> **RAW DATA**
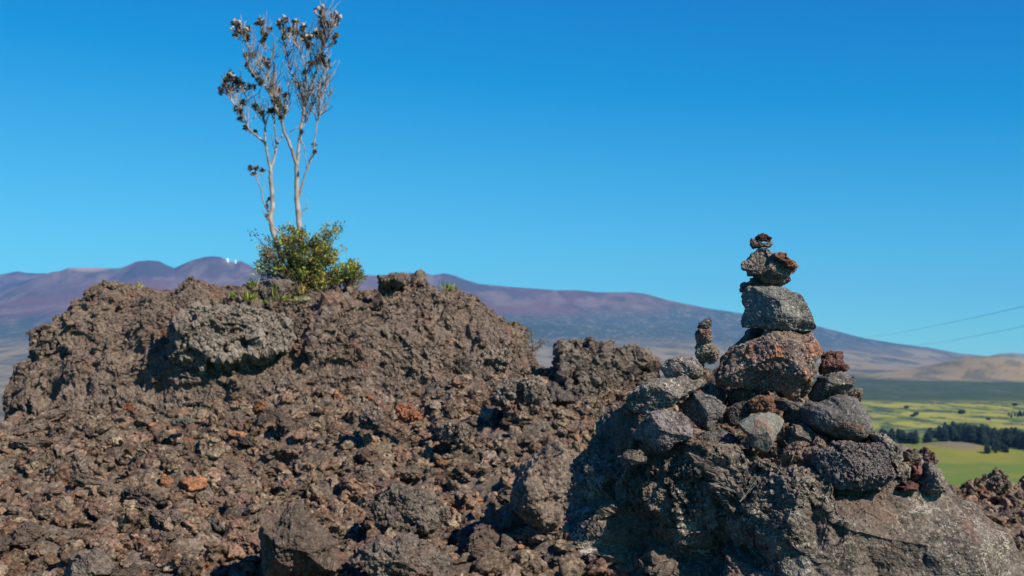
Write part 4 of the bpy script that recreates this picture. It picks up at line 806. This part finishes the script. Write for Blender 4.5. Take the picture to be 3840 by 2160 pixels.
def broadleaf(seed):
    rg = np.random.default_rng(seed); cr = Acc()
    for _ in range(260):
        e = rg.normal(size=3); e /= np.linalg.norm(e); p = e*np.array([5, 5, 3.2])*rg.uniform(.5, 1)**.5 + (0, 0, 4.4); a = rg.normal(size=3)*.8; b = rg.normal(size=3)*.8
        cr.add(np.array([p-a, p-b, p+a, p+b]), [(0, 1, 2, 3)])
    tv, tf = tube([(0, 0, 0), (.2, 0, 2), (0, .1, 4.5)], [.4, .3, .15], 6); cv, cf, _ = cr.out()
    return mesh_data('trunk', tv, tf, M['twig']), mesh_data('crown', cv, cf, M['needle'], smooth_=False)
bl = [broadleaf(610+i) for i in range(3)]
for u, row in [(3600,1552),(3430,1556),(3418,1562),(3395,1530),(3700,1574),(3800,1522)]:
    r = r_of_row(u, row, 1300, 3200); X, z = far_z(np.array([u*1.0]), np.array([r])); root = empty('pasture_tree', (X[0], r, z[0]-.5)); k = rg.uniform(.45, .95); root.scale = (k*1.3, k*1.3, k); root.rotation_euler = (0, 0, rg.uniform(0, 6.28))
    tag(root, 'small dark round tree scattered on the yellow pasture', 'tree', 'scattered trees on the pasture')
    for nm, me in zip(('trunk', 'crown'), bl[rg.integers(3)]): o = bpy.data.objects.new(nm, me); col.objects.link(o); o.parent = root
# observatories
def dome(x, y, rpx, label, Rd=13000):
    k = Rd/FPX; X, z = far_z(np.array([x*1.0]), np.array([Rd*1.0])); r = rpx*k; b = at(x, y, Rd); zb = min(z[0]-3, b[2]-r*1.6)
    root = empty('observatory_dome', (b[0], Rd, zb)); tag(root, label, 'observatory', 'white observatory domes on the summit')
    n = 24; rings = [(r*1.0, zb), (r*1.0, b[2]-r*.2), (r*1.06, b[2]-r*.2), (r*1.06, b[2])]; V_, F_ = [], []
    for rr, zz in rings[:2]: V_ += [(b[0]+rr*math.cos(t), Rd+rr*math.sin(t), zz) for t in np.linspace(0, 2*math.pi, n, endpoint=False)]
    F_ = [(i, (i+1) % n, n+(i+1) % n, n+i) for i in range(n)]; link('drum', np.array(V_), F_, M['white'], root)
    V_, F_ = [], []; m = 8
    for j in range(m+1):
        a = j/m*math.pi/2; rr = r*1.06*math.cos(a)+.01; zz = b[2]-r*.2 + r*1.06*math.sin(a); V_ += [(b[0]+rr*math.cos(t), Rd+rr*math.sin(t), zz) for t in np.linspace(0, 2*math.pi, n, endpoint=False)]
    F_ = [(j*n+i, j*n+(i+1) % n, (j+1)*n+(i+1) % n, (j+1)*n+i) for j in range(m) for i in range(n)]; link('dome', np.array(V_), F_, M['white'], root)
dome(853, 973, 5.2, 'larger white observatory dome on the far summit ridge', 12900)
dome(883, 977, 3.2, 'smaller white observatory dome right of the larger one', 12900)
# power lines
def cable(a, b, Y0, Y1, label):
    n = 40; pts = []
    A_, B_ = at(*a, Y0), at(*b, Y1)
    for i in range(n+1): t = i/n; p = A_*(1-t) + B_*t; p = p + np.array([0, 0, -4*t*(1-t)*.5]); pts.append(p)
    v, f = tube(pts, [.015]*(n+1), 6); o = link('power_line', v, f, M['wire']); tag(o, label, 'cable')
cable((3225, 1266), (4300, 1040), 330, 70, 'upper thin cable crossing the sky at the right edge')
cable((3400, 1296), (4300, 1118), 330, 70, 'lower thin cable crossing the sky at the right edge')

# ================================================================== HAZE
bx = [(-24000, -30, -200), (24000, -30, -200), (24000, 20500, -200), (-24000, 20500, -200), (-24000, -30, 1260), (24000, -30, 1260), (24000, 20500, 1260), (-24000, 20500, 1260)]
me = bpy.data.meshes.new('haze'); me.from_pydata(bx, [], [(0, 3, 2, 1), (4, 5, 6, 7), (0, 1, 5, 4), (1, 2, 6, 5), (2, 3, 7, 6), (3, 0, 4, 7)])
hm = bpy.data.materials.new('haze_air'); hm.use_nodes = True; nt = hm.node_tree; nt.nodes.clear(); ho = node(nt, 'ShaderNodeOutputMaterial'); pv = node(nt, 'ShaderNodeVolumePrincipled')
pv.inputs['Color'].default_value = (.17, .50, 1.0, 1); pv.inputs['Density'].default_value = 3.0e-5; pv.inputs['Anisotropy'].default_value = 0.0
nt.links.new(pv.outputs[0], ho.inputs['Volume']); me.materials.append(hm)
ho_ = bpy.data.objects.new('haze', me); col.objects.link(ho_); tag(ho_, 'thin bluish air that pales the distant mountain', 'haze', kind='stuff')
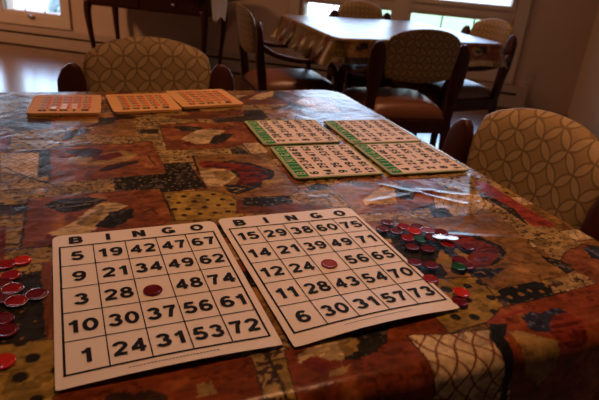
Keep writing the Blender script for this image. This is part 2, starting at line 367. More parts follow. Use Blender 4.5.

> **OBJECTIVE**
Copy out the data above exactly, except the pictures.

> **WORKED ANSWER**
Write part 4 of the bpy script that recreates this picture. It picks up at line 806. This part finishes the script. Write for Blender 4.5. Take the picture to be 3840 by 2160 pixels.
def broadleaf(seed):
    rg = np.random.default_rng(seed); cr = Acc()
    for _ in range(260):
        e = rg.normal(size=3); e /= np.linalg.norm(e); p = e*np.array([5, 5, 3.2])*rg.uniform(.5, 1)**.5 + (0, 0, 4.4); a = rg.normal(size=3)*.8; b = rg.normal(size=3)*.8
        cr.add(np.array([p-a, p-b, p+a, p+b]), [(0, 1, 2, 3)])
    tv, tf = tube([(0, 0, 0), (.2, 0, 2), (0, .1, 4.5)], [.4, .3, .15], 6); cv, cf, _ = cr.out()
    return mesh_data('trunk', tv, tf, M['twig']), mesh_data('crown', cv, cf, M['needle'], smooth_=False)
bl = [broadleaf(610+i) for i in range(3)]
for u, row in [(3600,1552),(3430,1556),(3418,1562),(3395,1530),(3700,1574),(3800,1522)]:
    r = r_of_row(u, row, 1300, 3200); X, z = far_z(np.array([u*1.0]), np.array([r])); root = empty('pasture_tree', (X[0], r, z[0]-.5)); k = rg.uniform(.45, .95); root.scale = (k*1.3, k*1.3, k); root.rotation_euler = (0, 0, rg.uniform(0, 6.28))
    tag(root, 'small dark round tree scattered on the yellow pasture', 'tree', 'scattered trees on the pasture')
    for nm, me in zip(('trunk', 'crown'), bl[rg.integers(3)]): o = bpy.data.objects.new(nm, me); col.objects.link(o); o.parent = root
# observatories
def dome(x, y, rpx, label, Rd=13000):
    k = Rd/FPX; X, z = far_z(np.array([x*1.0]), np.array([Rd*1.0])); r = rpx*k; b = at(x, y, Rd); zb = min(z[0]-3, b[2]-r*1.6)
    root = empty('observatory_dome', (b[0], Rd, zb)); tag(root, label, 'observatory', 'white observatory domes on the summit')
    n = 24; rings = [(r*1.0, zb), (r*1.0, b[2]-r*.2), (r*1.06, b[2]-r*.2), (r*1.06, b[2])]; V_, F_ = [], []
    for rr, zz in rings[:2]: V_ += [(b[0]+rr*math.cos(t), Rd+rr*math.sin(t), zz) for t in np.linspace(0, 2*math.pi, n, endpoint=False)]
    F_ = [(i, (i+1) % n, n+(i+1) % n, n+i) for i in range(n)]; link('drum', np.array(V_), F_, M['white'], root)
    V_, F_ = [], []; m = 8
    for j in range(m+1):
        a = j/m*math.pi/2; rr = r*1.06*math.cos(a)+.01; zz = b[2]-r*.2 + r*1.06*math.sin(a); V_ += [(b[0]+rr*math.cos(t), Rd+rr*math.sin(t), zz) for t in np.linspace(0, 2*math.pi, n, endpoint=False)]
    F_ = [(j*n+i, j*n+(i+1) % n, (j+1)*n+(i+1) % n, (j+1)*n+i) for j in range(m) for i in range(n)]; link('dome', np.array(V_), F_, M['white'], root)
dome(853, 973, 5.2, 'larger white observatory dome on the far summit ridge', 12900)
dome(883, 977, 3.2, 'smaller white observatory dome right of the larger one', 12900)
# power lines
def cable(a, b, Y0, Y1, label):
    n = 40; pts = []
    A_, B_ = at(*a, Y0), at(*b, Y1)
    for i in range(n+1): t = i/n; p = A_*(1-t) + B_*t; p = p + np.array([0, 0, -4*t*(1-t)*.5]); pts.append(p)
    v, f = tube(pts, [.015]*(n+1), 6); o = link('power_line', v, f, M['wire']); tag(o, label, 'cable')
cable((3225, 1266), (4300, 1040), 330, 70, 'upper thin cable crossing the sky at the right edge')
cable((3400, 1296), (4300, 1118), 330, 70, 'lower thin cable crossing the sky at the right edge')

# ================================================================== HAZE
bx = [(-24000, -30, -200), (24000, -30, -200), (24000, 20500, -200), (-24000, 20500, -200), (-24000, -30, 1260), (24000, -30, 1260), (24000, 20500, 1260), (-24000, 20500, 1260)]
me = bpy.data.meshes.new('haze'); me.from_pydata(bx, [], [(0, 3, 2, 1), (4, 5, 6, 7), (0, 1, 5, 4), (1, 2, 6, 5), (2, 3, 7, 6), (3, 0, 4, 7)])
hm = bpy.data.materials.new('haze_air'); hm.use_nodes = True; nt = hm.node_tree; nt.nodes.clear(); ho = node(nt, 'ShaderNodeOutputMaterial'); pv = node(nt, 'ShaderNodeVolumePrincipled')
pv.inputs['Color'].default_value = (.17, .50, 1.0, 1); pv.inputs['Density'].default_value = 3.0e-5; pv.inputs['Anisotropy'].default_value = 0.0
nt.links.new(pv.outputs[0], ho.inputs['Volume']); me.materials.append(hm)
ho_ = bpy.data.objects.new('haze', me); col.objects.link(ho_); tag(ho_, 'thin bluish air that pales the distant mountain', 'haze', kind='stuff')
Keep writing the Blender script for this image. This is part 2, starting at line 367. More parts follow. Use Blender 4.5.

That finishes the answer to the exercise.